Fair Pay Agreements not suitable for NZ: report

NZ Initiative says government should reject recommendations made by Fair Pay Agreements Working Group or “face harming economic growth and productivity”.

The New Zealand Initiative (NZI) says the government should reject the recommendations made by former Prime Minister Jim Bolger’s Fair Pay Agreements Working Group (FPAWG) or “face harming economic growth and productivity”.

Earlier this month, the NZI released the Work in Progress: Why Fair Pay Agreements would be bad for labour report, which outlined why the NZI believe the recommendations from FPAWG will hinder, rather than help, the government’s goal of a high-wage economy that shares the benefits from productivity growth.

NZI say the recommendations are “highly undemocratic” and would allow a small minority of 10 per cent of workers in an industry or occupation to impose their desire for collective bargaining on a whole sector regardless of the wishes of the majority.

In his foreword to the report, former union official and company director Rob Campbell welcomed the report as a “well-researched and thoughtful contribution to an important public policy debate”.

BusinessNZ has also endorsed the NZI’s report, saying it agrees that compulsory sector-wide bargaining would not be a suitable system for New Zealand.

BusinessNZ chief executive Kirk Hope said the report accords with the employer views expressed during the Fair Pay Agreement working group.

“Having Fair Pay Agreements centrally negotiated by unions and industry reps would mean businesses losing the freedom to set wage rates appropriate to their own workplaces,” Hope said. “This kind of approach in past years led to wage inflation, higher prices and strikes.”

Hope said the NZ Initiative report identified other policy approaches that would better serve productivity and growth and cost of living issues, including improving education outcomes, addressing housing affordability and continuing to make New Zealand an attractive investment environment.

“As an alternative to Fair Pay Agreements, we would encourage the Government to consider these policy approaches.”

However, cleaner’s union E tū says the NZI has “cherry-picked claims”, ignored crucial evidence, and has not contributed constructively to the discussion on the issue.

E tū national director of campaigns Annie Newman said NZI had “completely ignored the main issue”.

“Tens of thousands of working New Zealanders are living in poverty, working in industries where tendering processes mean a race to the bottom on wages,” Newman said.

“Fair Pay Agreements will set minimum standards to make sure that paying people poorly is not the way to be competitive. It really is as simple as that.”

Newman pointed to the recent Care and Support (Pay Equity) Settlement Agreement, which won equal pay for everyone in the industry.

“Carers in New Zealand won equal pay through an industry-wide agreement, similar to a Fair Pay Agreement. It was negotiated by unions, businesses, and government, and has lifted over 50,000 people off poverty wages,” she said.

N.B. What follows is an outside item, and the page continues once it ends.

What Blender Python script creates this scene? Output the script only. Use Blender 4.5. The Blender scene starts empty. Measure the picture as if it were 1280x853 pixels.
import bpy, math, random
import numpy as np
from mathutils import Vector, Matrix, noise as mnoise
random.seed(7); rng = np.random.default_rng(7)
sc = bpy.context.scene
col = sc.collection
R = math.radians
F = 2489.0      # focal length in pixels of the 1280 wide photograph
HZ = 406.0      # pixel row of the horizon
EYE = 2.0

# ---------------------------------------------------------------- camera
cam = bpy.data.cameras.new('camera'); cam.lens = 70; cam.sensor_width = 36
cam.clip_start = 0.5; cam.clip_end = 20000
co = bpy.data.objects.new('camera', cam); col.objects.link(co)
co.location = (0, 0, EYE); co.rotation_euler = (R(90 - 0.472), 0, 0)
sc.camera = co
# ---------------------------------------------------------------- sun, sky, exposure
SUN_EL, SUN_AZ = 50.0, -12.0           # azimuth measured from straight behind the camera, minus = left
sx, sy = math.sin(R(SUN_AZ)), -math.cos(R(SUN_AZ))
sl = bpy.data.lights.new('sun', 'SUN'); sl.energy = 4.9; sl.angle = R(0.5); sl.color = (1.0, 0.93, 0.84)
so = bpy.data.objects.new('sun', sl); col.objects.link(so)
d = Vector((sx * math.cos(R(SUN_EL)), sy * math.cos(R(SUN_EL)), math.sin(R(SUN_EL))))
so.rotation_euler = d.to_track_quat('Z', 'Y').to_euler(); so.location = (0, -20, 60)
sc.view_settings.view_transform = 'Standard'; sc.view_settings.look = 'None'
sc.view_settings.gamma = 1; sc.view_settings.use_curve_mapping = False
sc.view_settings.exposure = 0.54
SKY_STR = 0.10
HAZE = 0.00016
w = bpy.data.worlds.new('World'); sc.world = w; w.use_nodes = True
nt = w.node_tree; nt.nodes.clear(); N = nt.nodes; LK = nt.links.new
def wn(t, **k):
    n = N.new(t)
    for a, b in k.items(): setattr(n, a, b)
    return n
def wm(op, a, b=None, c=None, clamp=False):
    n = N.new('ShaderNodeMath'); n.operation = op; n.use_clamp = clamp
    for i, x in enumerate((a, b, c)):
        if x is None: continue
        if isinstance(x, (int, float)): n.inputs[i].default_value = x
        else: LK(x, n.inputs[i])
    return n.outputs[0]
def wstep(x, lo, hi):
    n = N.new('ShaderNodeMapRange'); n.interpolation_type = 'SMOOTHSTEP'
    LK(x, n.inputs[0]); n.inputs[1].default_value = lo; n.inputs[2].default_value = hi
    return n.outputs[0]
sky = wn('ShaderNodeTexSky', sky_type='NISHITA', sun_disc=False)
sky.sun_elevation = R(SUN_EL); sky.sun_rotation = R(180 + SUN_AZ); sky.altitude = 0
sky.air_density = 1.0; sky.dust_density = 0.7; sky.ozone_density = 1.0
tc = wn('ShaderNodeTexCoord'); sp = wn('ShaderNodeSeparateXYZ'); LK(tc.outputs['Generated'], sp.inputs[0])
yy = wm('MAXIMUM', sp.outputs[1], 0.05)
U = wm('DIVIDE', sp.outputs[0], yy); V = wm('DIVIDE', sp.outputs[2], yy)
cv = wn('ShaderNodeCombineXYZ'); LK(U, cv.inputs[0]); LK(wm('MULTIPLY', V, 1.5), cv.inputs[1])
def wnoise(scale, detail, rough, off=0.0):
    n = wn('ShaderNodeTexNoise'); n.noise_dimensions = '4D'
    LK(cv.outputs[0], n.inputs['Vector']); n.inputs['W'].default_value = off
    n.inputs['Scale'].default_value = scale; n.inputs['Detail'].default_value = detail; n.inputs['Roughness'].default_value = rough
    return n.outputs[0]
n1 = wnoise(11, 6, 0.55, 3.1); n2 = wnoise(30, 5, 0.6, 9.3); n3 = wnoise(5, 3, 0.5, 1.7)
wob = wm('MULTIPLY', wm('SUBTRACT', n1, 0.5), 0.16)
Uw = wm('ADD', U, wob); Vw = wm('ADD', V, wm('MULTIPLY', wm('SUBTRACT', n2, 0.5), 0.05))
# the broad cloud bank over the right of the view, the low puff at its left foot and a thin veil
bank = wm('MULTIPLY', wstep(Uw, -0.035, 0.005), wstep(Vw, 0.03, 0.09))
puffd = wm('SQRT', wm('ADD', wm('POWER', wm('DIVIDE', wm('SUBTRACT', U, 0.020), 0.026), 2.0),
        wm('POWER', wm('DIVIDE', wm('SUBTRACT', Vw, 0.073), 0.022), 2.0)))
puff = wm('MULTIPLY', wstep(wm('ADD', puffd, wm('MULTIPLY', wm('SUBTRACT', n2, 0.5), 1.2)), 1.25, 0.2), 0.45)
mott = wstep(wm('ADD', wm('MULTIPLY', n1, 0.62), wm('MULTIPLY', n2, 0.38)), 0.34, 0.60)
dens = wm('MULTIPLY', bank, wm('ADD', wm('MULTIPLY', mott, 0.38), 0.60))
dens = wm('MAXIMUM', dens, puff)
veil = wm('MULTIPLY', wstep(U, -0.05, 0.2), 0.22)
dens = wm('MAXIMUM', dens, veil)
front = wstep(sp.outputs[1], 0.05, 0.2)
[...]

“Our priority areas for Fair Pay Agreements are cleaning and security, where it is blindingly obvious that we need better wages and conditions. Any argument against that, especially one that offers no meaningful solutions, doesn’t deserve the attention of New Zealand workers.”

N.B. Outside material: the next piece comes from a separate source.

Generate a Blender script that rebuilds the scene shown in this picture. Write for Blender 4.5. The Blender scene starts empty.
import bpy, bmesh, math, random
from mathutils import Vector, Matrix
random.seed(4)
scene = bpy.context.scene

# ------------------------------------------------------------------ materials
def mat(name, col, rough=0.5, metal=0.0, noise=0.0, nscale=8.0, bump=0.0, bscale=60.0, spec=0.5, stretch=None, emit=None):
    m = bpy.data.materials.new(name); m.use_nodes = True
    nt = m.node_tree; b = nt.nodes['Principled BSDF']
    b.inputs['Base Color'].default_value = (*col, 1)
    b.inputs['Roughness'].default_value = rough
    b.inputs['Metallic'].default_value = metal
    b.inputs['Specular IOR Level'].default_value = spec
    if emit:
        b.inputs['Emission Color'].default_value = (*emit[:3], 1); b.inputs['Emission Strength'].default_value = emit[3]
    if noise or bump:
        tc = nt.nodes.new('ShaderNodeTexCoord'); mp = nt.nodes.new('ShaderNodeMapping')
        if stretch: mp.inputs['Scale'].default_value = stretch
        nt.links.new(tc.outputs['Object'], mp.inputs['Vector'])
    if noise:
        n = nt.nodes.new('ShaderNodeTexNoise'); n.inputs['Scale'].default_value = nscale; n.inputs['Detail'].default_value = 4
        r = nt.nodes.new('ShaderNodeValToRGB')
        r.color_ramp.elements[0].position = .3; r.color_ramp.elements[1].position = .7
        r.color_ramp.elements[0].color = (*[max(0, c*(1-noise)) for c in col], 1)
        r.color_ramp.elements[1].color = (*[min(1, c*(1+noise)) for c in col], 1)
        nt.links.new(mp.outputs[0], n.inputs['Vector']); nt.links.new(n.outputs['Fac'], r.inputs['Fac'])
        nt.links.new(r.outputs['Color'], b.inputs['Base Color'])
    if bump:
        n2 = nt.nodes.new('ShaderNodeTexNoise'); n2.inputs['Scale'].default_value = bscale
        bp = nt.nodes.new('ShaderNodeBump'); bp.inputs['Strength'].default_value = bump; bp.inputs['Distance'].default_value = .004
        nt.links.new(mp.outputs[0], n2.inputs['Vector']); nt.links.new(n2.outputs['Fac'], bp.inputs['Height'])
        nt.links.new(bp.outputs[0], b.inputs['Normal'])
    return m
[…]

The Fair Pay Agreements report proposes a system of industry-wide collective agreements for New Zealand workplaces, which the FPAWG says “will be most useful in sectors or occupations where competition is driving a ‘race to the bottom’ in terms of wages and conditions.”

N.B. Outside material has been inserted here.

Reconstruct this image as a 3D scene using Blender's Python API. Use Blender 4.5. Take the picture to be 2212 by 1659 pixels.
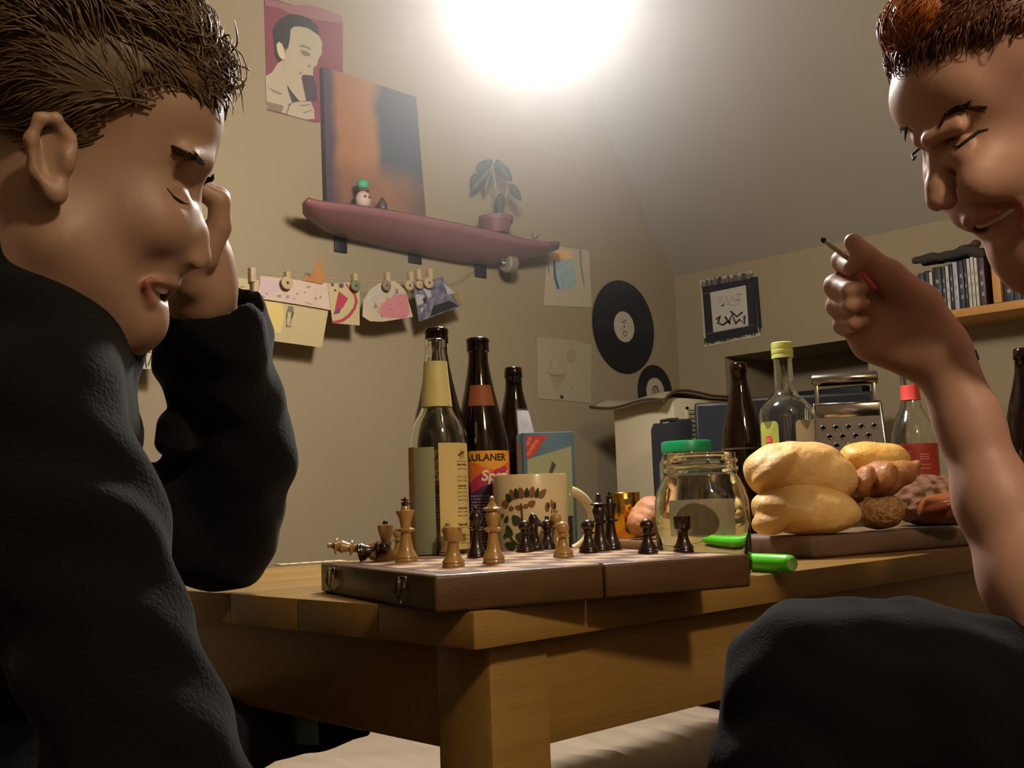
import bpy, bmesh, math, random
import numpy as np
from mathutils import Vector, Matrix, noise as mnoise
random.seed(7)
rng = np.random.default_rng(7)
for _o in list(bpy.data.objects): bpy.data.objects.remove(_o)
SC = bpy.context.scene; COL = SC.collection
pi = math.pi

# ------------------------------------------------------------------ camera, world, light, exposure
FPX, PITCH, ROLL, YAW = 2383.0, 0.10396, 0.03487, 0.80595      # metres; floor z=0, room axes X,Y along the two walls
CAMZ = 0.8357
FH = np.array([math.cos(YAW), math.sin(YAW), 0.]); RV = np.array([math.sin(YAW), -math.cos(YAW), 0.]); ZV = np.array([0, 0, 1.])
CF = math.cos(PITCH)*FH + math.sin(PITCH)*ZV; U0 = -math.sin(PITCH)*FH + math.cos(PITCH)*ZV
CR = math.cos(ROLL)*RV - math.sin(ROLL)*U0; CU = math.sin(ROLL)*RV + math.cos(ROLL)*U0
CO = np.array([0, 0, CAMZ])
cam = bpy.data.objects.new('camera', bpy.data.cameras.new('camera')); COL.objects.link(cam)
cam.matrix_world = Matrix(((CR[0], CU[0], -CF[0], CO[0]), (CR[1], CU[1], -CF[1], CO[1]), (CR[2], CU[2], -CF[2], CO[2]), (0, 0, 0, 1)))
cam.data.sensor_width = 36.0; cam.data.lens = 36.0*FPX/2212.0; cam.data.clip_start = 0.02
SC.camera = cam
wd = bpy.data.worlds.new('world'); SC.world = wd; wd.use_nodes = True
wd.node_tree.nodes['Background'].inputs[0].default_value = (0.02, 0.02, 0.025, 1)
wd.node_tree.nodes['Background'].inputs[1].default_value = 0.3
LAMP_POWER = 247.0; LAMP2_POWER = 225.0          # radiance of the globe
LAMP_RADIUS = 0.084; HAZE = 0.20
SC.view_settings.view_transform = 'Standard'; SC.view_settings.look = 'None'
SC.view_settings.exposure = 0.0; SC.view_settings.gamma = 1.0; SC.view_settings.use_curve_mapping = False
SC.cycles.use_denoising = True; SC.cycles.volume_step_rate = 2.0; SC.cycles.volume_max_steps = 64
SC.cycles.max_bounces = 10; SC.cycles.transmission_bounces = 10; SC.cycles.transparent_max_bounces = 10
SC.cycles.blur_glossy = 1.0; SC.cycles.sample_clamp_indirect = 4.0

def ray(px, py): return CF + CR*(px-1106)/FPX - CU*(py-829.5)/FPX
def W(px, py, d): return CO + ray(px, py)*d
def on(px, py, ax, v):
    r = ray(px, py); return CO + r*((v-CO[ax])/r[ax])
def proj(p):
    q = np.array(p)-CO; z = q@CF; return 1106+FPX*(q@CR)/z, 829.5-FPX*(q@CU)/z, z
def face_cam(p): return math.atan2(p[1], p[0]) - pi/2      # z rotation that turns local -Y to the viewer's side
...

In June, the Council of Trade Unions called for cleaning, security and supermarkets to be the first sectors to receive the Fair Pay Agreements.

Council of Trade Unions president said the modern sector bargaining such as the proposed Fair Pay Agreements will lift the pay and conditions across an entire sector, to ensure working people have access to a fair return of the profits made by business, and stop bad employers undercutting people’s wages.